FICCI Survey Reveals Industry Expectations for Budget 2026

India’s corporate sector is displaying a strong sense of optimism regarding the economy, despite facing global challenges. The recently released Pre-Budget Survey for 2026-27 by the Federation of Indian Chambers of Commerce and Industry (FICCI) reveals that nearly 80% of participants maintain a positive outlook on the country’s growth. Almost half of the respondents anticipate an economic expansion of 7 to 8 percent in the upcoming fiscal year. This confidence underscores the industry’s belief in India’s medium-term fundamentals and aligns with the government’s fiscal consolidation plans.

Key Economic Projections

The FICCI survey highlights that a significant portion of the corporate sector is optimistic about India’s economic trajectory. With the Union Budget presentation approaching, industry representatives have outlined their macroeconomic expectations. They emphasize the importance of generating employment, expanding infrastructure, and promoting exports as critical areas of focus. The survey indicates that businesses are not only hopeful but also proactive in identifying key sectors that require government support to foster growth.

Focus on Domestic Manufacturing and Defence

To bolster domestic manufacturing, FICCI has proposed the establishment of a “mega electronics industrial cluster.” This initiative aims to bring together Original Equipment Manufacturers (OEMs), Electronics Manufacturing Services (EMS) firms, and component suppliers in one location.
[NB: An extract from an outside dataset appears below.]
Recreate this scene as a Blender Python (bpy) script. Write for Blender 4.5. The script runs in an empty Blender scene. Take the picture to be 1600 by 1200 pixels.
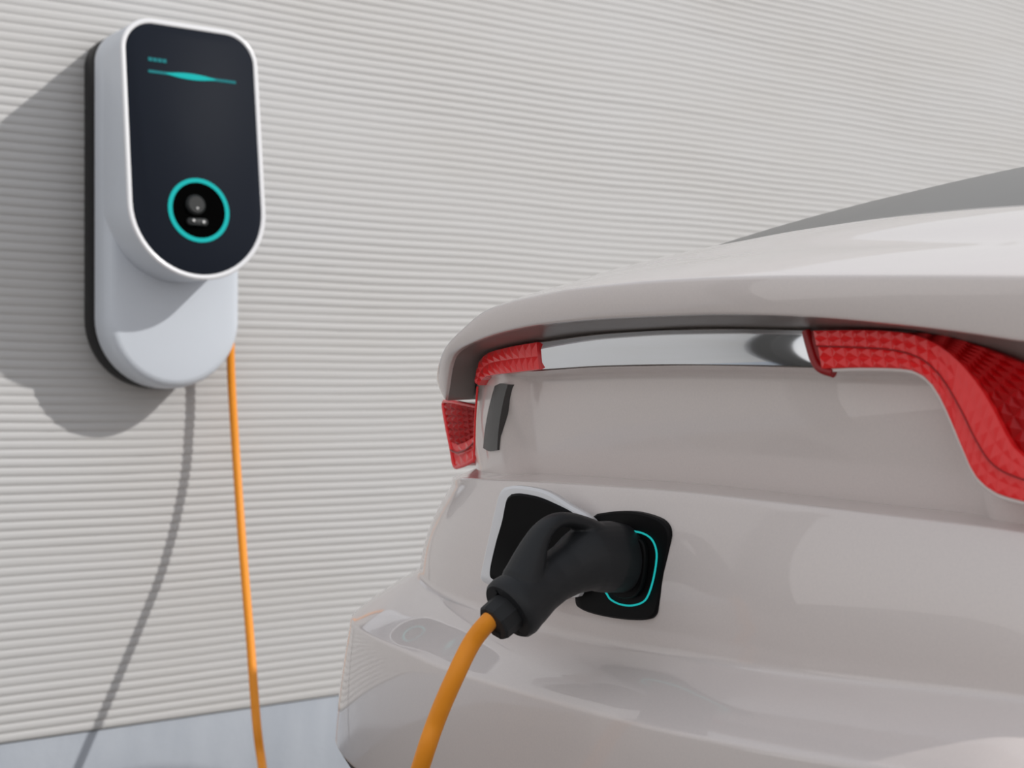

Additionally, the survey calls for increased capital allocation for defence modernization, suggesting that the government enhance the capital outlay share in defence budgets to 30%. This funding is intended to support advancements in unmanned aerial vehicles (UAVs), artificial intelligence capabilities, and electronic warfare systems, reflecting a strategic approach to national security.

Export Support and Customs Reforms

In light of rising global trade tensions and evolving international regulations, the survey emphasizes the need for stronger support for exports. Industry respondents have urged the government to streamline customs clearances and improve logistics efficiency. Among the specific recommendations is the rationalization of customs duties, proposing a simplification of the tariff framework by converging rate slabs to three levels. This change aims to reduce compliance burdens for businesses and enhance export competitiveness, particularly in an uncertain global market.

Regulatory Improvements and Investor Confidence

From a regulatory standpoint, businesses have stressed the importance of simplifying compliance processes, digitization, and ensuring tax certainty. The survey indicates that enhancing dispute resolution mechanisms and managing litigation more effectively are vital for boosting investor confidence. Collectively, the FICCI survey reflects a strong expectation that the upcoming budget will strike a balance between promoting growth and maintaining fiscal prudence, while also advancing reforms to better integrate India into global value chains.